Having done a lot of research on the Mob and Hollywood, I've been anxious to visit some of these locations myself. Since we had lunch in Beverly Hills, this was the perfect opportunity. Rather than cover them in the order we saw them, I'm going to go in chronological order according to L.A. crime history.
First up is Virginia Hill's house in Beverly Hills, which is kind of hard to see for the trees, but otherwise looks much like it did in 1947. Virginia Hill was the girlfriend of Mobster Bugsy Siegel. After getting in trouble with the Mob due to the excessive cost over-runs of The Flamingo in Vegas (not to mention the million or so dollars he and Hill had skimmed from the project), Siegel met his end here on June 20, 1947. He and bodyguard Alan Smiley had just come back from dinner and sat down on the couch. Nine shots from an assassin's rifle went through the window. Smiley had one bullet pass through his coat sleeve, but was otherwise unharmed after diving for the fireplace.
Following Bugsy's passing, all of his rackets went to his second-in-command, Mickey Cohen. Mickey was already running things in L.A. since Bugsy was spending all of his time in Vegas anyway. This didn't set well with fellow Mobster Jack Dragna, an Old World Sicilian who didn't like Jews in the Italian Mafia and had hoped to reclaim control with Bugsy gone.
Mickey lived in this small (but still expensive) house in Brentwood, not too far from Beverly Hills. Notice how it bears absolutely ZERO resemblance to the sprawling, mountaintop fortress depicted in Gangster Squad.
Following Bugsy's death, Dragna and his cohorts decided to take Mickey out on their own in what became known as The Battle of the Sunset Strip (Mickey's primary territory). Dragna and Co. made SIX attempts on Mickey's life, all of them unsuccessful. The first attempt was to plant a bomb, but the fuse didn't go off and Mickey discovered it the next morning. The second attempt was a shotgun ambush as he pulled into the driveway. Luckily for Mickey, the driveway is circular, so he managed to escape largely unharmed by ducking down, stepping on the gas, and driving blind for a couple of blocks. The third attempt was to plant another bomb under Mickey's bedroom (his wife, LaVonne, had her own room at the other end of the house). This one did go off, but the bomb was inadvertently placed under Mickey's closet safe, which shielded much of the blast. The wall was destroyed, along with much of Mickey's wardrobe, but again he was unharmed.
Eventually, in 1950, Mickey was sent away for tax evasion. His right-hand man was a young womanizer named Johnny Stompanato, who developed quite a reputation dating Hollywood actresses. Frank Sinatra was most interested in keeping Johnny away from Ava Gardner.

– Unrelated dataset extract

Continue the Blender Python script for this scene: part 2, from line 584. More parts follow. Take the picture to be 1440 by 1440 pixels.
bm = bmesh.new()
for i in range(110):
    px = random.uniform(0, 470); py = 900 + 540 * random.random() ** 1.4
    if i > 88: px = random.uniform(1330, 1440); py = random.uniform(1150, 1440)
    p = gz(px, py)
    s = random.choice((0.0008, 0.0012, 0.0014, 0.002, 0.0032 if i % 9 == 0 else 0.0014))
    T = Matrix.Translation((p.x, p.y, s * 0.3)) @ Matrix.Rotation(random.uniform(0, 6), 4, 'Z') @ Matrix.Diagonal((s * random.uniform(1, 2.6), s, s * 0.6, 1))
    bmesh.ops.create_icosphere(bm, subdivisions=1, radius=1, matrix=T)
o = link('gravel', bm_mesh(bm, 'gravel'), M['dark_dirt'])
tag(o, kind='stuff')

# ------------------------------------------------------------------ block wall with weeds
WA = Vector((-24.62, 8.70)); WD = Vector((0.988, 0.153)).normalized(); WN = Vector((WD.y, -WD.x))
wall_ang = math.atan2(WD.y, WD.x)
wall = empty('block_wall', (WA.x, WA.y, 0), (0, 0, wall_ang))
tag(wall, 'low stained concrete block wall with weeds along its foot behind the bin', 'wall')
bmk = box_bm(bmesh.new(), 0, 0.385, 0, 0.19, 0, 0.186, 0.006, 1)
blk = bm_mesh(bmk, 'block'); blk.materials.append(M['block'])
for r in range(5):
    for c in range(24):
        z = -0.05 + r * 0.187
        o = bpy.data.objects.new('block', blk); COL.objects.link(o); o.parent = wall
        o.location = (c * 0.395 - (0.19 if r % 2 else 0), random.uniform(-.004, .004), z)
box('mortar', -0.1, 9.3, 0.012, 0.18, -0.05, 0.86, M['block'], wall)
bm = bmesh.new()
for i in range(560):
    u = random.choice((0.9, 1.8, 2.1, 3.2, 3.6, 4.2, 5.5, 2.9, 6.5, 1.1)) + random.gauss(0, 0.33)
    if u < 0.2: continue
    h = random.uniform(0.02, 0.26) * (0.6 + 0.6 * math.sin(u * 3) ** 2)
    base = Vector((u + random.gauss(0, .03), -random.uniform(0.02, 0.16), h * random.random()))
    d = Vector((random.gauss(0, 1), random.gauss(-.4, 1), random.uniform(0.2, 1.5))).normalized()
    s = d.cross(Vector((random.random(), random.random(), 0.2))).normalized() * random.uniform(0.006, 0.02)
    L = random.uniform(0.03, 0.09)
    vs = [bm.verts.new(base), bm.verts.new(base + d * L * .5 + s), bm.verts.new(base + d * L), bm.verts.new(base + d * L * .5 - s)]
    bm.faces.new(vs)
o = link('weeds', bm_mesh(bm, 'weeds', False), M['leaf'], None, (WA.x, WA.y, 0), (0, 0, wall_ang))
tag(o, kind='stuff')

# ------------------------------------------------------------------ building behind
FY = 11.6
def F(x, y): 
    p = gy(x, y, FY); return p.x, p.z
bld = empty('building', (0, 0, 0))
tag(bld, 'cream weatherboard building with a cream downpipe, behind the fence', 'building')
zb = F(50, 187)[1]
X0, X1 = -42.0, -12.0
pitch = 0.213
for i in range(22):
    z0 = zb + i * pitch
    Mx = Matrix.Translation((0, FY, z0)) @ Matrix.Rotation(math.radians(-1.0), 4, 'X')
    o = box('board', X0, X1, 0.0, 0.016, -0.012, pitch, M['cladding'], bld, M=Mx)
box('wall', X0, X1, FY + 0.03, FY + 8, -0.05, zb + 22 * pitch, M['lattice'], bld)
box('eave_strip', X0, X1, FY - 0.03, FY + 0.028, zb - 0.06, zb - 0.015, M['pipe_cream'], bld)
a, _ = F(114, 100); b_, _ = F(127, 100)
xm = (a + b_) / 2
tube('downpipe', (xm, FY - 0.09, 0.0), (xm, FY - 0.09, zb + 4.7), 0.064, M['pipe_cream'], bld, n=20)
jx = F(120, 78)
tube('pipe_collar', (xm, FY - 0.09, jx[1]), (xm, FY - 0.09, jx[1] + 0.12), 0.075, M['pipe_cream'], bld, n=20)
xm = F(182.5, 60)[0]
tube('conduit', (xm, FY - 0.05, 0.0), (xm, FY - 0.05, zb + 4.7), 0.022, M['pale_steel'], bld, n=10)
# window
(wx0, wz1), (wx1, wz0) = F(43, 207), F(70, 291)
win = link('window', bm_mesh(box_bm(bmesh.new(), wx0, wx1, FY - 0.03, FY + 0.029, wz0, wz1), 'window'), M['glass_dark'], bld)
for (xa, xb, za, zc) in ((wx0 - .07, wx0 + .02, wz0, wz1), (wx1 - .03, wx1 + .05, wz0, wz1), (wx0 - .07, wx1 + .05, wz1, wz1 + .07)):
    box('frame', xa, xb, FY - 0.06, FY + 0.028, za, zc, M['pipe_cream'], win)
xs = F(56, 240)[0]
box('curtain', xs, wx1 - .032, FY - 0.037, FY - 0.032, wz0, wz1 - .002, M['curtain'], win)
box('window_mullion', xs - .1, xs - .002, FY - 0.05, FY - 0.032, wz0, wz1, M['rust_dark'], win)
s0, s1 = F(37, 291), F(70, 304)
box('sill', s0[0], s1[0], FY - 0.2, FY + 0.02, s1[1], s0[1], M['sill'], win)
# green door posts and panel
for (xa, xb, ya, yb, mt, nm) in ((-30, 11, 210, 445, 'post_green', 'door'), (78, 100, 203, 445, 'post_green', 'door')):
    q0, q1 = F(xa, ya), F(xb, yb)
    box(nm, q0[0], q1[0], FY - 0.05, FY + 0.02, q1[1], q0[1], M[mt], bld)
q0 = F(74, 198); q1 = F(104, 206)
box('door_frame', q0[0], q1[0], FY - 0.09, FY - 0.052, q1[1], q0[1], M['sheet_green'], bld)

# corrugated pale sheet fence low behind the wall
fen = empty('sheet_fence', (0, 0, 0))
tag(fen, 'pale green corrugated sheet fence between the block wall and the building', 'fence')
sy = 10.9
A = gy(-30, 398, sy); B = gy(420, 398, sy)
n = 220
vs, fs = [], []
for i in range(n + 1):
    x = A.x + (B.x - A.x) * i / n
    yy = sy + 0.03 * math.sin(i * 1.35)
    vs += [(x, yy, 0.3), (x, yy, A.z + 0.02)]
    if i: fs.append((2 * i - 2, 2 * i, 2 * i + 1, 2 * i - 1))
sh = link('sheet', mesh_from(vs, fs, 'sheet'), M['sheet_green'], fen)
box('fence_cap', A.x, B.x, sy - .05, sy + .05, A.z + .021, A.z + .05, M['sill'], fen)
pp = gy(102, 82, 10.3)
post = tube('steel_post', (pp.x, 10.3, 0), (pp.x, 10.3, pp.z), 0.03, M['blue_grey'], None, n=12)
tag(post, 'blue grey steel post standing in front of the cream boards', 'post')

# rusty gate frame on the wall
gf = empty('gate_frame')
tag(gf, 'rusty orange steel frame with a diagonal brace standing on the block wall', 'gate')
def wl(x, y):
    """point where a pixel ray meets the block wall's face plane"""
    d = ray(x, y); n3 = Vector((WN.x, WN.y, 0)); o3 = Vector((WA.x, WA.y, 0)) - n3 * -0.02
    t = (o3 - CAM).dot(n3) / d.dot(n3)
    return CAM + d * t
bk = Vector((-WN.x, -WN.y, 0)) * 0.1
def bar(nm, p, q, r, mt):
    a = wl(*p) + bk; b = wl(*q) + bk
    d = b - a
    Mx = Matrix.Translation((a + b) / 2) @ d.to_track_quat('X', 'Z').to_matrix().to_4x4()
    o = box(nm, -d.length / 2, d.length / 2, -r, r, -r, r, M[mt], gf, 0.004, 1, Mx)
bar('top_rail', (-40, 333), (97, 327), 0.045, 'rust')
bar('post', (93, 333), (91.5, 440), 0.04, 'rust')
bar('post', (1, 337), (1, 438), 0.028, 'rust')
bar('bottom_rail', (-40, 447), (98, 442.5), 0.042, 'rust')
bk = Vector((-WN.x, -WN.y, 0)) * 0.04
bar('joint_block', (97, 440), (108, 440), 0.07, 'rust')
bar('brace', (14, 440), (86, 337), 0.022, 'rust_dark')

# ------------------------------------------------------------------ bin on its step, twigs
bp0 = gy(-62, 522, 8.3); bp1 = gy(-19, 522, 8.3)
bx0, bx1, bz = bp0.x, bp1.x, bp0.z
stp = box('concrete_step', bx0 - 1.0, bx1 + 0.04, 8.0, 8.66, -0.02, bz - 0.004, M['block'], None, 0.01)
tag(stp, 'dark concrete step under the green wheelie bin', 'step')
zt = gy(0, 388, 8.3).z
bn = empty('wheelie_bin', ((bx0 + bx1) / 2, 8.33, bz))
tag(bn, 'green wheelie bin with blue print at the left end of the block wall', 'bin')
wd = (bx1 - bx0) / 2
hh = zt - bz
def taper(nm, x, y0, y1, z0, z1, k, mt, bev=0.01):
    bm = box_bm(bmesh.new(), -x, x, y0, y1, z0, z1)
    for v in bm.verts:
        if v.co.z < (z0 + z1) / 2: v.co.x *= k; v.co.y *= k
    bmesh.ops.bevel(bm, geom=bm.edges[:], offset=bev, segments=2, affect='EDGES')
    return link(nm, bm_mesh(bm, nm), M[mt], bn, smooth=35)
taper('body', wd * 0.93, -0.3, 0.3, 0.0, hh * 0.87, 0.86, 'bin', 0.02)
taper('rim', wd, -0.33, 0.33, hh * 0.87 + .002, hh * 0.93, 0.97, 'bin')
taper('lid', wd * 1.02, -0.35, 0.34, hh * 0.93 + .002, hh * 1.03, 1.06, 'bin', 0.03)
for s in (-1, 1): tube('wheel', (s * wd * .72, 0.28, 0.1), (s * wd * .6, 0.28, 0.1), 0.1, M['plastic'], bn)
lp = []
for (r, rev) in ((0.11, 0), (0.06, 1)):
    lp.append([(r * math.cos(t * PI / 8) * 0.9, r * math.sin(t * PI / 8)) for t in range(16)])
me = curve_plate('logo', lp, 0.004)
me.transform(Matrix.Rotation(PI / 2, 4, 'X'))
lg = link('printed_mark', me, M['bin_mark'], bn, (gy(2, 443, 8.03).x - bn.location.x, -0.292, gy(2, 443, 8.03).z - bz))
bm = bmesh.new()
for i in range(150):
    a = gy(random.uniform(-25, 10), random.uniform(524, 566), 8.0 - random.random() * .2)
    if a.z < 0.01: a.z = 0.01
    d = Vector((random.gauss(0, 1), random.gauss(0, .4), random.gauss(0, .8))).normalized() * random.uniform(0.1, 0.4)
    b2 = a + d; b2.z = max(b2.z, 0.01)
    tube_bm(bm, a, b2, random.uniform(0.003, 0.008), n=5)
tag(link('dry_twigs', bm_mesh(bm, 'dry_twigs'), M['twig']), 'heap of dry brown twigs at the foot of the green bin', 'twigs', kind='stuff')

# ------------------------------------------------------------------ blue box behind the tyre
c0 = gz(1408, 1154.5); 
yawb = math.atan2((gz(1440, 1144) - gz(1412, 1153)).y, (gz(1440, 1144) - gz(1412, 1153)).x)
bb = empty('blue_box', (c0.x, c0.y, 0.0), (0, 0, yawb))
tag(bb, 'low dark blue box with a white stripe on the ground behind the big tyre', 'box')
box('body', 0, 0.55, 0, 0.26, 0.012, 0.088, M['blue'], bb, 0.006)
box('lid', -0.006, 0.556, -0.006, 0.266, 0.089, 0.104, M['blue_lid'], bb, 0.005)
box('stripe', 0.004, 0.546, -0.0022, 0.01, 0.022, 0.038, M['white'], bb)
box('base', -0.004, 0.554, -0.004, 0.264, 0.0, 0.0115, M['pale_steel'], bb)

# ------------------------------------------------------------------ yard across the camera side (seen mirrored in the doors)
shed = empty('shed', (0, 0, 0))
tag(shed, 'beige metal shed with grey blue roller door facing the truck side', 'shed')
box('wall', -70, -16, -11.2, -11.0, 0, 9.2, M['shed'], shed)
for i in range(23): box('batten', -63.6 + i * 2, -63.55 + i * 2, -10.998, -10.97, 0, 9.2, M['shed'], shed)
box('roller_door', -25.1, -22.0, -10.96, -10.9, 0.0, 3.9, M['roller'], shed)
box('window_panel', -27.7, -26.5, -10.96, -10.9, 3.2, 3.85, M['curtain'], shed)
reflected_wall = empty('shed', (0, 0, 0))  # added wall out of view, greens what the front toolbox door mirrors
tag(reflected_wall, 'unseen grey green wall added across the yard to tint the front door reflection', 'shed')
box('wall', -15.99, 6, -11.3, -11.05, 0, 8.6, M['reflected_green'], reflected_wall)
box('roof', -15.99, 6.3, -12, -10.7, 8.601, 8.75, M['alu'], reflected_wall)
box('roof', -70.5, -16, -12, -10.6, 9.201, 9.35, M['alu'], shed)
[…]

Following Mickey's incarceration, Johnny began dating Lana Turner. It was a tumultuous relationship, to say the least. Lana lived at this house in Beverly Hills with her daughter, Cheryl Crane. One night during yet another heated battle between Lana and Johnny, Cheryl ran to the kitchen and grabbed a knife to protect her mother. She ran upstairs and stabbed Johnny, killing him. She and Lana claimed it was accidental. Eventually, after much legal tumult, Cheryl was acquitted on the grounds that she was protecting her mother.